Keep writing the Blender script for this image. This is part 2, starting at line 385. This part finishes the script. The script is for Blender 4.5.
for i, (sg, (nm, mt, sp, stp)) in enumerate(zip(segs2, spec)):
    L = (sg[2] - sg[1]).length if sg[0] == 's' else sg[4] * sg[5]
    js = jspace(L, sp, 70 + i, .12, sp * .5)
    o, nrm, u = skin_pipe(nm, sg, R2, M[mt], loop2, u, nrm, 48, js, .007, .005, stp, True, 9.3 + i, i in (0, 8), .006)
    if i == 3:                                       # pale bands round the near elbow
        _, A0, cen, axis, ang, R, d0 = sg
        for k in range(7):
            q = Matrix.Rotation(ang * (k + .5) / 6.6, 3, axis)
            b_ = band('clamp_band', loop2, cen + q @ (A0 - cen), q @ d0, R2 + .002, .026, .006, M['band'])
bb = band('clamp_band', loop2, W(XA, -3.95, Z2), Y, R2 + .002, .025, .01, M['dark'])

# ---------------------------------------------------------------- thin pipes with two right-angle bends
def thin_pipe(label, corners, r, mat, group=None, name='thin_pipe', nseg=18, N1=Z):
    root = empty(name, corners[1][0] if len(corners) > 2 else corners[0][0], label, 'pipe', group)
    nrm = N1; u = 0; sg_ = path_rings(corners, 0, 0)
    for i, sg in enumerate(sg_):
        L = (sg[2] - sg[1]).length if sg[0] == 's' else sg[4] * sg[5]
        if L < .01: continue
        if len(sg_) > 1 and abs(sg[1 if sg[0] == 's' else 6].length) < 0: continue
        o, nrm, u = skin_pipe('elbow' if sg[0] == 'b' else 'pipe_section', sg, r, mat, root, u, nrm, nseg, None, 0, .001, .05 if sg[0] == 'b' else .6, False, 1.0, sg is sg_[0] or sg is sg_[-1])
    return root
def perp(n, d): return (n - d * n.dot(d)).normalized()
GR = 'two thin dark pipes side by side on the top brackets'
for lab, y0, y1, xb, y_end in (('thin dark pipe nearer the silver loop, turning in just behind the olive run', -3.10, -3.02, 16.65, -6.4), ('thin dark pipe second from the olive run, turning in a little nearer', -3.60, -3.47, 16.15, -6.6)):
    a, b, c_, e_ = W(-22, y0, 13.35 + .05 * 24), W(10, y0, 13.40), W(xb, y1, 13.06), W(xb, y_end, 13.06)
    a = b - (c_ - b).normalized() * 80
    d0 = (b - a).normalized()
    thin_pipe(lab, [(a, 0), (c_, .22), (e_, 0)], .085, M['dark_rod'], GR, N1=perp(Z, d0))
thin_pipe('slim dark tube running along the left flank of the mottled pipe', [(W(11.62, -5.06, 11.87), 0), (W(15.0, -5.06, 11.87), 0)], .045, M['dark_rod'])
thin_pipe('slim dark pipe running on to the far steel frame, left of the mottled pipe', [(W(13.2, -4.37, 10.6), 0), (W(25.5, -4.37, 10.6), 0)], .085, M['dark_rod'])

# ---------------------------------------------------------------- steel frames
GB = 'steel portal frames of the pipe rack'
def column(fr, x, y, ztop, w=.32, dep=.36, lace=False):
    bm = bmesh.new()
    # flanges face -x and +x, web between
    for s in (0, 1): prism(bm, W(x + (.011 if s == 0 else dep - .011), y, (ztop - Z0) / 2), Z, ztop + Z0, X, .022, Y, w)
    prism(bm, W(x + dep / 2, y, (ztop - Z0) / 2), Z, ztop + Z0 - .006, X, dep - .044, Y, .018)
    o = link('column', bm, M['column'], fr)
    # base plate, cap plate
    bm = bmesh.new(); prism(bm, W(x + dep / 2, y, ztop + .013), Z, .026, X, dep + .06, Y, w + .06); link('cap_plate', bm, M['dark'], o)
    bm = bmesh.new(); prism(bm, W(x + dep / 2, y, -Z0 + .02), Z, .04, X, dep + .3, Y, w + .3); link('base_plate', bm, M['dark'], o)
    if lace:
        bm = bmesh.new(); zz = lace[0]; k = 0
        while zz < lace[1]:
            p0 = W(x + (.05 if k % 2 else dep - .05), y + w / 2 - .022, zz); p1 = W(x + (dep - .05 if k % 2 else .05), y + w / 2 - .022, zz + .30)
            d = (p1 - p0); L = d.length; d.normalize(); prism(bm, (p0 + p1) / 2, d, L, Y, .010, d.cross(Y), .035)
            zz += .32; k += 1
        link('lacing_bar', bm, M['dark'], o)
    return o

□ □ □

» **YOUR TASK**
Return exactly the opening lines of the listing above, ending with the line that has "bb = band('clamp_band', loop2, W(XA, -3.95, Z2), Y, R2".

» **FULL RESPONSE**
Keep writing the Blender script for this image. This is part 2, starting at line 385. This part finishes the script. The script is for Blender 4.5.
for i, (sg, (nm, mt, sp, stp)) in enumerate(zip(segs2, spec)):
    L = (sg[2] - sg[1]).length if sg[0] == 's' else sg[4] * sg[5]
    js = jspace(L, sp, 70 + i, .12, sp * .5)
    o, nrm, u = skin_pipe(nm, sg, R2, M[mt], loop2, u, nrm, 48, js, .007, .005, stp, True, 9.3 + i, i in (0, 8), .006)
    if i == 3:                                       # pale bands round the near elbow
        _, A0, cen, axis, ang, R, d0 = sg
        for k in range(7):
            q = Matrix.Rotation(ang * (k + .5) / 6.6, 3, axis)
            b_ = band('clamp_band', loop2, cen + q @ (A0 - cen), q @ d0, R2 + .002, .026, .006, M['band'])
bb = band('clamp_band', loop2, W(XA, -3.95, Z2), Y, R2 + .002, .025, .01, M['dark'])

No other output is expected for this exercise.